Un cavo sottomarino della lunghezza di circa due chilometri che trasporterà l’energia prodotta sulla terra ferma. Una produzione, quella del nuovo parco, sufficiente per rendere il porto di Taranto energicamente autosufficiente. Una pronuncia importante quella delConsiglio di Stato, in una regione come la Puglia che vede presentati bem sei altri progetti di eolico off-shore. Relativi ad altrettante wind farm da collocare nel Golfo di Manfredonia, a Campomarino, a largo di San Pietro Vernotico e aTricase nelle cui acque si sarebbe dovuto istallare addirittura un impianto eolico sperimentale con tecnologia “galleggiante”. Tecnologia quella dell’”eolico galleggiante”, molto interessante”, basata su turbine eoliche montate su una piattaforma galleggiante anziché su piloni infissi nel fondale come quelli dell’eolico offshore tradizionale, che consentono di realizzare impianti eolici offshore anche in acque profonde, aprendo così possibilità installative davvero molto ampie (vedi figura a destra).
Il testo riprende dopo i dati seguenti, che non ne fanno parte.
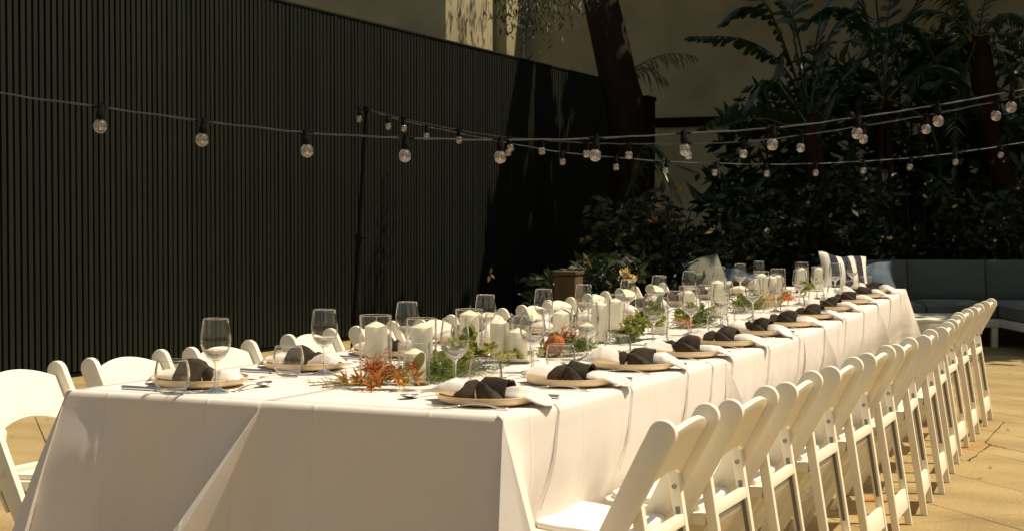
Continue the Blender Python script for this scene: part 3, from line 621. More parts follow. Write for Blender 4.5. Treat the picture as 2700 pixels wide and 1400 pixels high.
def cloth(colm, k):
    y0, y1 = TL/4*k, TL/4*(k+1); lift = (.0045-.0015*k)+(.0008 if colm == 'R' else 0); mb = MB()
    fr, bk = k == 0, k == 3
    xl = (lambda y: XM) if colm == 'R' else (lambda y: -W)
    xr = (lambda y: xe(y)) if colm == 'R' else (lambda y: XM+.04)
    ins = RR
    def top(u, v):
        y = y0+(ins if fr else 0)+(y1-y0-(ins if fr else 0)-(ins if bk else 0))*v
        a = xl(y)+(ins if colm == 'L' else 0); b = xr(y)-(ins if colm == 'R' else 0); x = a+(b-a)*u
        return (x, y, zt(y)+lift+.0012*noise.noise((x*5, y*5, k))+.0008*math.exp(-((u-.5)/.01)**2))
    nv = 34; mb.grid(top, 16, nv)
    sg = 1 if colm == 'R' else -1
    def ep(x, y): return Vector((x, y, zt(max(y, 0))+lift))
    X, Yv = Vector((1, 0, 0)), Vector((0, 1, 0))
    cols = []
    side_n = X*sg; out = xr if colm == 'R' else xl
    if fr:
        # front face, from the inner joint towards the outer corner
        fx0, fx1 = (XM, xe(0)) if colm == 'R' else (XM, -W)
        if colm == 'R':
            for sl, yo in ((.40, .02), (.58, .40), (.50, .40), (.30, .10), (.16, .01)):
                cols.append((ep(XM-.004, 0), -Yv, (lambda h, yo=yo: .004+yo*h), -sl, X))
            cols.append((ep(XM+.012, 0), -Yv, lambda h: .006+.01*h, -.08, X))
        n = 34
        for i in range(n+1):
            x = fx0+(fx1-fx0)*(i/n if colm == 'L' else .035+.965*i/n); d = abs(x-fx1)
            if colm == 'R': wv = .25*math.sin(x*7+1)+.12*math.sin(x*17); fl = .20*math.exp(-(d/.10)**2)+.06*math.exp(-((x-XM-.08)/.1)**2)
            else: wv = .9*(smooth(-1.235, -1.225, x)-smooth(-.80, -.79, x))+.5*math.sin(x*14+.6)+1.5*math.exp(-((x+1.24)/.06)**2)-1.2*math.exp(-((x+1.13)/.09)**2)+1.3*math.exp(-((x+.775)/.02)**2); fl = .22*math.exp(-(d/.09)**2)
            cols.append((ep(x, 0), -Yv, (lambda h, wv=wv, fl=fl: (.010 if colm == 'R' else .016)*wv*smooth(0, .2, h)+fl*h+.015*h+crease(h)), sg*.30*math.exp(-(d/.05)**2), X))
        for a in (18, 36, 54, 72):
            q = R(a); nn = (-Yv*math.cos(q)+side_n*math.sin(q)); cols.append((ep(fx1, 0)+nn*0, nn, (lambda h, a=a: .36*h*(1-.35*math.exp(-((a-45)/14)**2))), 0, X))
    n = 70
    for i in range(n+1):
        y = y0+(y1-y0)*i/n; cols.append((ep(out(y), y), side_n, sideoff(y, k, sg), 0, Yv))
    if bk:
        for a in (18, 36, 54, 72):
            q = R(a); nn = (side_n*math.cos(q)+Yv*math.sin(q)); cols.append((ep(out(y1), y1), nn, lambda h: .34*h, 0, X))
        for i in range(13): x = out(y1)+((XM-out(y1))*i/12); cols.append((ep(x, y1), Yv, lambda h: .02*h+.01*math.sin(x*20), 0, X))
    else:
        y = y1; b0 = sideoff(y, k, sg)
        for sl, xo in ((.25, .01), (.62, .10), (.95, .20), (.78, .02)): cols.append((ep(out(y), y), side_n, (lambda h, xo=xo: b0(h)*1+.004+xo*h), sl, Yv))
    drape(mb, cols)
    mb.v = [tuple(v) for v in mb.v]
    which = ('nearest', 'second', 'third', 'farthest')[k]
    o = mb.build('tablecloth', M_cloth); sm = o.modifiers.new('s', 'SOLIDIFY'); sm.thickness = .0012; sm.offset = -1
    tag(o, f'white tablecloth on the {which} table of the {"chair side row on the open yard" if colm=="R" else "row on the fence side"}', 'tablecloth', 'white tablecloths'); return o
CLOTH = {(c, k): cloth(c, k) for c in 'RL' for k in range(4)}
# ridges added to shade a dark line down the side drop by each setting
def shade_ridge(y, hmax=.30, wide=.012, hi=.0075, reach=.20, sl=-.32):
    k = min(3, int(y/(TL/4))); off = sideoff(y, k, 1); pts = []
    for i in range(7): x = xe(y)-reach+(reach-.02)*i/6; pts.append((Vector((x, y, zt(y)+.005)), Vector((0, 0, 1)), smooth(0, 1, i/5)))
    for a in (30, 60): q = R(a); pts.append((Vector((xe(y)-RR+RR*math.sin(q), y, zt(y)+.005-RR+RR*math.cos(q))), Vector((math.sin(q), 0, math.cos(q))), 1))
    for i in range(9): h = hmax*i/8; pts.append((Vector((xe(y)+off(h)+.003, y+sl*h, zt(y)+.004-RR-h)), Vector((1, 0, 0)), 1-.95*smooth(.4, 1, i/8)))
    mb = MB(); o = 0
    for p, n, s in pts: w_ = wide*s+.001; mb.v += [tuple(p+Vector((0, -w_*.35, 0))-n*.003), tuple(p+n*hi*s), tuple(p+Vector((0, w_*1.3, 0))-n*.003)]
    for i in range(len(pts)-1): a = 3*i; mb.f += [(a, a+3, a+4, a+1), (a+1, a+4, a+5, a+2)]
    return mb.build('shade_ridge', M_cloth, CLOTH[('R', k)])

# ------------------------------------------------------------------ settings
YL = [.1467+.5902*i+d for i, d in enumerate((-.02, -.024, -.047, .034, .06, -.024, .04, -.02, -.023, .063, .008, -.048))]
YR = [.4748+.5902*i+d for i, d in enumerate((-.002, -.009, -.088, .098, .062, -.009, .029, -.035, .002, -.051, -.027, .029))]
SIDE = {'R': 'open yard side', 'L': 'fence side'}
# prototypes -------------------------------------------------------
def glass_profile():
    out = [(.0, .0015), (.0385, .0015), (.0385, .003), (.022, .007), (.008, .014), (.0046, .024), (.0042, .055), (.0048, .078), (.010, .088)]
    bowl = [(0, .0886), (.010, .0885), (.024, .097), (.035, .112), (.0415, .131), (.0425, .147), (.0405, .168), (.0372, .190), (.0350, .2045), (.0343, .2052), (.0337, .2045), (.0359, .190), (.0391, .168), (.0411, .147), (.0400, .131), (.0332, .113), (.021, .0995), (.008, .0935), (0, .0925)]
    return out, bowl
pb, pw = glass_profile()
g = empty('wine_glass', (0, 0, 0))
MB().lathe(pb, 28).build('stem', M_solid, g); bm2 = MB(); bm2.lathe(pw, 32); bm2.build('bowl', M_glass, g); m = MB(); m.lathe([(0, .0936), (.008, .0946), (.0205, .1002), (.0322, .1135), (.0345, .1180), (.028, .1105), (.016, .1035), (0, .1015)], 28); m.build('bowl_base', M_solid, g); m = MB(); m.lathe([(.0337, .2046), (.0352, .2046), (.0353, .2056), (.0344, .2062), (.0336, .2056), (.0337, .2046)], 32); m.build('lip', M_lip, g)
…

Un evento sicuramente fondamentale in un paese dove si continua ancora a vedere nelle trivellazioni (vedi post “Il “Mare Nostrum” brutalmente svenduto “Per qualche tanica in più”: due mesi di autonomia petrolifera per l’Italia, alla faccia del “Cambio di verso”), come il futuro energetico del paese e dove invece progetti come questi, trovano invece difficoltà inenarrabili e per certi versi “bibliche”. Un ambito energetico ancora inespresso in Italia e che vede anche l’interesse di molte altre regioni italiane (vedi post “Ecomondo e l’eolico offshore in Adriatico: la Romagna ci crede“). Un settore che ha evidentemente esigenze di integrazione e di attenti e severi criteri di inserimento già peraltro in essere, che confrontate comunque con gli impatti delle sole trivellazioni sembrano davvero assolutamente strumentali.